---- Data excerpt
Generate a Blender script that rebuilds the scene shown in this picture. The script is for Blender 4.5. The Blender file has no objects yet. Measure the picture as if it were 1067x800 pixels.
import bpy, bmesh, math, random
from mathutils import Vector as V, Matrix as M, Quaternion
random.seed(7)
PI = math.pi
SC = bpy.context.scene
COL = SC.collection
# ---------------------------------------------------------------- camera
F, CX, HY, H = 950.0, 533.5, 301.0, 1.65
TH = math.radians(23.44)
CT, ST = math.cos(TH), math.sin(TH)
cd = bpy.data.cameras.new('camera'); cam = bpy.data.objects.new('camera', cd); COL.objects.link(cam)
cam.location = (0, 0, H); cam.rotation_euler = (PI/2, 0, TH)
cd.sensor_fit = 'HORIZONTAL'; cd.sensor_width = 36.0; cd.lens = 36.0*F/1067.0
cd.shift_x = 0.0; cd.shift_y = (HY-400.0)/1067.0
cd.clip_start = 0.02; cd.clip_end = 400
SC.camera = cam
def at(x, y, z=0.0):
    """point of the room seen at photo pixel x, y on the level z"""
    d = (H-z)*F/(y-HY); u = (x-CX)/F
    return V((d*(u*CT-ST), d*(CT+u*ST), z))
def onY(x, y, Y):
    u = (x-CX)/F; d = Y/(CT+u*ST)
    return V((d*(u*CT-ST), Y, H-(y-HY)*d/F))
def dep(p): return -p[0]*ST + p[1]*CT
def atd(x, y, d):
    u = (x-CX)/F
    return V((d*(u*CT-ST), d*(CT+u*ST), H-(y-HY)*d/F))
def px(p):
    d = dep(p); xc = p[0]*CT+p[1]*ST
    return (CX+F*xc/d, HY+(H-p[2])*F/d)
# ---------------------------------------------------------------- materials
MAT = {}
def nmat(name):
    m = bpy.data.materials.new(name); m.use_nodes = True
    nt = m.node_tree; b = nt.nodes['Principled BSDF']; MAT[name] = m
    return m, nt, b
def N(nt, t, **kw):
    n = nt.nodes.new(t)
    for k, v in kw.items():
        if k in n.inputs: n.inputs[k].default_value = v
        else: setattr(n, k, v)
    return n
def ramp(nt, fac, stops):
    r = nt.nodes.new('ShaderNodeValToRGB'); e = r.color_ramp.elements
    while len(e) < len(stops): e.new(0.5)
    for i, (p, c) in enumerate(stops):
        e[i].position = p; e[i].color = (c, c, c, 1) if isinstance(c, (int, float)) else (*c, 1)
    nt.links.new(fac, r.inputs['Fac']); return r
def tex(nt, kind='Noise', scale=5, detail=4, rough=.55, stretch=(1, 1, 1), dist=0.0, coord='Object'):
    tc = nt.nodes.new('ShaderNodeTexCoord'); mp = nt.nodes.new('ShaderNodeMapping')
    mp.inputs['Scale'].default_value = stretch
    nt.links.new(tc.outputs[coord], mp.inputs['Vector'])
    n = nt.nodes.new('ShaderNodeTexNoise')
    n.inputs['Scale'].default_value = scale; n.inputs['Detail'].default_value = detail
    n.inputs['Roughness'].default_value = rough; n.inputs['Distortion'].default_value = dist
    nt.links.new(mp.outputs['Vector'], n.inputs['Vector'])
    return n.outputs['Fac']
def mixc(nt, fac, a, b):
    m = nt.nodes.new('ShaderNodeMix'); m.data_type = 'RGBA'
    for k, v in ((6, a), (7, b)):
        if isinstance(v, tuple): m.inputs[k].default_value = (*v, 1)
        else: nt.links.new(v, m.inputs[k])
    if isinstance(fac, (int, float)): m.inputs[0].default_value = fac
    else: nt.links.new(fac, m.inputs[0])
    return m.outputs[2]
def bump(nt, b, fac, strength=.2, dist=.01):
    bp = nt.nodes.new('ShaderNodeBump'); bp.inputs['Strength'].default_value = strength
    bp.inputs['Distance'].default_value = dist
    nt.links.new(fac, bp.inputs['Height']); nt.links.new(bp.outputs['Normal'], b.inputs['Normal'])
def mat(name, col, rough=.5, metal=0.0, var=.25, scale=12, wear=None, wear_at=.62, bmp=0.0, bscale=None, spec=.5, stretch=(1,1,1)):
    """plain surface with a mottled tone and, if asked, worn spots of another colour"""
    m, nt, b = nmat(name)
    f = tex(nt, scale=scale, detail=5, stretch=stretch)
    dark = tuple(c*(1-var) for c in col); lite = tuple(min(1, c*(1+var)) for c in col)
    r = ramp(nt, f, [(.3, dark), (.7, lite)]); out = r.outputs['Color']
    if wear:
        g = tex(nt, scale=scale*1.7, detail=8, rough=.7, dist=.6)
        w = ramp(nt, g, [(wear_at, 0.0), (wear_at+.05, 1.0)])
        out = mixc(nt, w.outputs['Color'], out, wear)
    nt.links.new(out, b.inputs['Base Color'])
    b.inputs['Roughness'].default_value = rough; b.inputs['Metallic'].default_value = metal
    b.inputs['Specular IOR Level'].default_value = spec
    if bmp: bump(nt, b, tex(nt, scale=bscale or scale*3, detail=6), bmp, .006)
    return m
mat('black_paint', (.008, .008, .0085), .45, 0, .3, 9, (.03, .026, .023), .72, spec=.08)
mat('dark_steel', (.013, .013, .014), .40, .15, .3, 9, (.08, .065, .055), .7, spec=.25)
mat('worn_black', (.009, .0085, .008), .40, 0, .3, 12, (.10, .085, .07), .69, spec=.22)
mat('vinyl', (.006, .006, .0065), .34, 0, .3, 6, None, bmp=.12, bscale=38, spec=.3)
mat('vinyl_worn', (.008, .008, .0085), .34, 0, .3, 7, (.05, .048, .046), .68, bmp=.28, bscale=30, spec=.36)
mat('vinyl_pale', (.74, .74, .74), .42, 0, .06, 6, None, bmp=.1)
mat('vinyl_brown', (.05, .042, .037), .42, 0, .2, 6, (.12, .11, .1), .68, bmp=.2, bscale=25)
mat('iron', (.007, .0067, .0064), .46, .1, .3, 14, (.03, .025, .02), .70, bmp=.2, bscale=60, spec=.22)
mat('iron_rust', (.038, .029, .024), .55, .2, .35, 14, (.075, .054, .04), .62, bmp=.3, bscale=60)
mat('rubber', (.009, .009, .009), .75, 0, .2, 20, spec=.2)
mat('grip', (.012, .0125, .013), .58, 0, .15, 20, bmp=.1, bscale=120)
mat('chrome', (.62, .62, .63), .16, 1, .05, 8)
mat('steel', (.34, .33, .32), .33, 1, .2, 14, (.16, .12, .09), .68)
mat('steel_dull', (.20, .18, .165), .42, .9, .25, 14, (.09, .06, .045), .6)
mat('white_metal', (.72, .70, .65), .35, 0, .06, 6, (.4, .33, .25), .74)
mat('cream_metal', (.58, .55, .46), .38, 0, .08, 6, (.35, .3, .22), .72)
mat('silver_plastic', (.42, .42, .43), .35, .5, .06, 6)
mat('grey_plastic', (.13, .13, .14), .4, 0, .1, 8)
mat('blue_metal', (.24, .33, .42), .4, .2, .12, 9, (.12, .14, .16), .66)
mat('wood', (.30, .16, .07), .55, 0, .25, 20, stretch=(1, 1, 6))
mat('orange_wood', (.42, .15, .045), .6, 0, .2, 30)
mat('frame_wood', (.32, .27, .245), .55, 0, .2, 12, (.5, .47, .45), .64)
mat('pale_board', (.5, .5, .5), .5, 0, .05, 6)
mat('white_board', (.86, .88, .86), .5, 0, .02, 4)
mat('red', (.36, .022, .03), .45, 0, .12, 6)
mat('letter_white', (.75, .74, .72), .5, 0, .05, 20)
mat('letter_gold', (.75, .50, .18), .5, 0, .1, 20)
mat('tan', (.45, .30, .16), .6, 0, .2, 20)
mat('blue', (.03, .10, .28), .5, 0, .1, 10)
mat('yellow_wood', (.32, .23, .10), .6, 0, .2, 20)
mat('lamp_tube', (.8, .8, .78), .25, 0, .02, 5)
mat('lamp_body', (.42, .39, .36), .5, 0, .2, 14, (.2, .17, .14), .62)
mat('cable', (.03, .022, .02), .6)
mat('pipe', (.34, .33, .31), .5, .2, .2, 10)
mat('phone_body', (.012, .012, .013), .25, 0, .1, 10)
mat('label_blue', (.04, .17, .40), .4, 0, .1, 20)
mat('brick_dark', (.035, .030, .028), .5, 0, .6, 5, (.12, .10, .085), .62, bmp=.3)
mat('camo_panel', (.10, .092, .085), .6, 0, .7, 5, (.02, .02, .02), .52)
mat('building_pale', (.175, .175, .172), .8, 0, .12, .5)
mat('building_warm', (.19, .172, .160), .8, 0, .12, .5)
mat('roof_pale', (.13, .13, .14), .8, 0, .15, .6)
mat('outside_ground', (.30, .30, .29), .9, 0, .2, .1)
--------
* **Brief**
Show all lines from the data above in which the word "objects" appears.

* **Task result**
Generate a Blender script that rebuilds the scene shown in this picture. The script is for Blender 4.5. The Blender file has no objects yet. Measure the picture as if it were 1067x800 pixels.
cd = bpy.data.cameras.new('camera'); cam = bpy.data.objects.new('camera', cd); COL.objects.link(cam)